» **OBJECTIVE**: Your task is to quote the material that follows, in full and exactly.

----------------

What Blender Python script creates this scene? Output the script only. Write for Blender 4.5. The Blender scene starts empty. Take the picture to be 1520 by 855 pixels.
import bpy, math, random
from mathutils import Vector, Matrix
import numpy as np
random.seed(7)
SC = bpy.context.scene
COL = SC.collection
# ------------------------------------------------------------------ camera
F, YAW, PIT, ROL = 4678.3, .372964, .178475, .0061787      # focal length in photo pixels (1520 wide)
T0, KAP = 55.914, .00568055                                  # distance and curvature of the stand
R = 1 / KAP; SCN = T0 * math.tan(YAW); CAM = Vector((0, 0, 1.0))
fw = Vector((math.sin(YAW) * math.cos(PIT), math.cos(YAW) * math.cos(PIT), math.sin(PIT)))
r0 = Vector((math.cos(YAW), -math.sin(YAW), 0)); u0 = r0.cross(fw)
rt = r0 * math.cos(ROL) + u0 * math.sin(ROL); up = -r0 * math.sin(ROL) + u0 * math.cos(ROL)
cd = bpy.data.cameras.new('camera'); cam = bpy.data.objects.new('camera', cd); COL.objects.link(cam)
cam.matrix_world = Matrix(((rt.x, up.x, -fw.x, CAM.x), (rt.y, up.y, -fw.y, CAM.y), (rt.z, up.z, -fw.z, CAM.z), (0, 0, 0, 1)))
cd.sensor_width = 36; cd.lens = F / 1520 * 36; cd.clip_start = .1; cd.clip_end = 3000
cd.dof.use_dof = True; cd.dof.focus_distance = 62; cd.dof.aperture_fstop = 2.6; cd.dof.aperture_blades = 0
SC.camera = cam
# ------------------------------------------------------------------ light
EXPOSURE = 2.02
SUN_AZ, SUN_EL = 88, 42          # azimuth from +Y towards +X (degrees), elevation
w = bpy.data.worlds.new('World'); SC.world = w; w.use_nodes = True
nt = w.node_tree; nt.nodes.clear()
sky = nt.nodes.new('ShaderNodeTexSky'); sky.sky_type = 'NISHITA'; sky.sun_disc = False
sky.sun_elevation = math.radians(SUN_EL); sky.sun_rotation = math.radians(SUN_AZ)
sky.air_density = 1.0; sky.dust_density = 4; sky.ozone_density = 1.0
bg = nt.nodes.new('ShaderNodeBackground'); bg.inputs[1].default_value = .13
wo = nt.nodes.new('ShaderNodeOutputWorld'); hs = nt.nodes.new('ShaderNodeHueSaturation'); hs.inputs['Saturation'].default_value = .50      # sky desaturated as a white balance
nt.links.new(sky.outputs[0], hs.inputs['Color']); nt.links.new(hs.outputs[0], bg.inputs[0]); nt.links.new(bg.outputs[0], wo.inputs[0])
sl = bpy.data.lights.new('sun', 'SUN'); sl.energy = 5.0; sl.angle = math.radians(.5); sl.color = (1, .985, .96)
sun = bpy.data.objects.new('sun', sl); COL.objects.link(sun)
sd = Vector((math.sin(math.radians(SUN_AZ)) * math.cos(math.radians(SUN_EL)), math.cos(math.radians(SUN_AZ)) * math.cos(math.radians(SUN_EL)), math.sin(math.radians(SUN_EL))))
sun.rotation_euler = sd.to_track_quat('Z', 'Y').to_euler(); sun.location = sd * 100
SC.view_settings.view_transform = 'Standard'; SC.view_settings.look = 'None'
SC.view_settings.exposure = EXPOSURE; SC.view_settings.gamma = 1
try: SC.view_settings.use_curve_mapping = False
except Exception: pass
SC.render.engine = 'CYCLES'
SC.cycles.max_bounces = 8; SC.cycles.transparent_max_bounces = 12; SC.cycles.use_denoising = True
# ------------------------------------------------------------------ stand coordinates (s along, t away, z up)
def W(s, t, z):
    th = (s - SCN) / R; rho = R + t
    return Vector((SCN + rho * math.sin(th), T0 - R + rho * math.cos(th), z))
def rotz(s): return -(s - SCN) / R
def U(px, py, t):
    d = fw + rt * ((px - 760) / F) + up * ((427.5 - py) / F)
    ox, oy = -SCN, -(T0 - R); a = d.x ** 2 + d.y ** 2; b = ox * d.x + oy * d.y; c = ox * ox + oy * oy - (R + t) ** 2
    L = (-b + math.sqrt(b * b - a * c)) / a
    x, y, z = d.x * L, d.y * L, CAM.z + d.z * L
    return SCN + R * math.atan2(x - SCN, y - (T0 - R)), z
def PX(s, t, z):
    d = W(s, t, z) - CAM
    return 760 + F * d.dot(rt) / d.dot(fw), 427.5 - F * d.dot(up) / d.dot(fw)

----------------

» **OUTPUT OF THE EXERCISE**:
What Blender Python script creates this scene? Output the script only. Write for Blender 4.5. The Blender scene starts empty. Take the picture to be 1520 by 855 pixels.
import bpy, math, random
from mathutils import Vector, Matrix
import numpy as np
random.seed(7)
SC = bpy.context.scene
COL = SC.collection
# ------------------------------------------------------------------ camera
F, YAW, PIT, ROL = 4678.3, .372964, .178475, .0061787      # focal length in photo pixels (1520 wide)
T0, KAP = 55.914, .00568055                                  # distance and curvature of the stand
R = 1 / KAP; SCN = T0 * math.tan(YAW); CAM = Vector((0, 0, 1.0))
fw = Vector((math.sin(YAW) * math.cos(PIT), math.cos(YAW) * math.cos(PIT), math.sin(PIT)))
r0 = Vector((math.cos(YAW), -math.sin(YAW), 0)); u0 = r0.cross(fw)
rt = r0 * math.cos(ROL) + u0 * math.sin(ROL); up = -r0 * math.sin(ROL) + u0 * math.cos(ROL)
cd = bpy.data.cameras.new('camera'); cam = bpy.data.objects.new('camera', cd); COL.objects.link(cam)
cam.matrix_world = Matrix(((rt.x, up.x, -fw.x, CAM.x), (rt.y, up.y, -fw.y, CAM.y), (rt.z, up.z, -fw.z, CAM.z), (0, 0, 0, 1)))
cd.sensor_width = 36; cd.lens = F / 1520 * 36; cd.clip_start = .1; cd.clip_end = 3000
cd.dof.use_dof = True; cd.dof.focus_distance = 62; cd.dof.aperture_fstop = 2.6; cd.dof.aperture_blades = 0
SC.camera = cam
# ------------------------------------------------------------------ light
EXPOSURE = 2.02
SUN_AZ, SUN_EL = 88, 42          # azimuth from +Y towards +X (degrees), elevation
w = bpy.data.worlds.new('World'); SC.world = w; w.use_nodes = True
nt = w.node_tree; nt.nodes.clear()
sky = nt.nodes.new('ShaderNodeTexSky'); sky.sky_type = 'NISHITA'; sky.sun_disc = False
sky.sun_elevation = math.radians(SUN_EL); sky.sun_rotation = math.radians(SUN_AZ)
sky.air_density = 1.0; sky.dust_density = 4; sky.ozone_density = 1.0
bg = nt.nodes.new('ShaderNodeBackground'); bg.inputs[1].default_value = .13
wo = nt.nodes.new('ShaderNodeOutputWorld'); hs = nt.nodes.new('ShaderNodeHueSaturation'); hs.inputs['Saturation'].default_value = .50      # sky desaturated as a white balance
nt.links.new(sky.outputs[0], hs.inputs['Color']); nt.links.new(hs.outputs[0], bg.inputs[0]); nt.links.new(bg.outputs[0], wo.inputs[0])
sl = bpy.data.lights.new('sun', 'SUN'); sl.energy = 5.0; sl.angle = math.radians(.5); sl.color = (1, .985, .96)
sun = bpy.data.objects.new('sun', sl); COL.objects.link(sun)
sd = Vector((math.sin(math.radians(SUN_AZ)) * math.cos(math.radians(SUN_EL)), math.cos(math.radians(SUN_AZ)) * math.cos(math.radians(SUN_EL)), math.sin(math.radians(SUN_EL))))
sun.rotation_euler = sd.to_track_quat('Z', 'Y').to_euler(); sun.location = sd * 100
SC.view_settings.view_transform = 'Standard'; SC.view_settings.look = 'None'
SC.view_settings.exposure = EXPOSURE; SC.view_settings.gamma = 1
try: SC.view_settings.use_curve_mapping = False
except Exception: pass
SC.render.engine = 'CYCLES'
SC.cycles.max_bounces = 8; SC.cycles.transparent_max_bounces = 12; SC.cycles.use_denoising = True
# ------------------------------------------------------------------ stand coordinates (s along, t away, z up)
def W(s, t, z):
    th = (s - SCN) / R; rho = R + t
    return Vector((SCN + rho * math.sin(th), T0 - R + rho * math.cos(th), z))
def rotz(s): return -(s - SCN) / R
def U(px, py, t):
    d = fw + rt * ((px - 760) / F) + up * ((427.5 - py) / F)
    ox, oy = -SCN, -(T0 - R); a = d.x ** 2 + d.y ** 2; b = ox * d.x + oy * d.y; c = ox * ox + oy * oy - (R + t) ** 2
    L = (-b + math.sqrt(b * b - a * c)) / a
    x, y, z = d.x * L, d.y * L, CAM.z + d.z * L
    return SCN + R * math.atan2(x - SCN, y - (T0 - R)), z
def PX(s, t, z):
    d = W(s, t, z) - CAM
    return 760 + F * d.dot(rt) / d.dot(fw), 427.5 - F * d.dot(up) / d.dot(fw)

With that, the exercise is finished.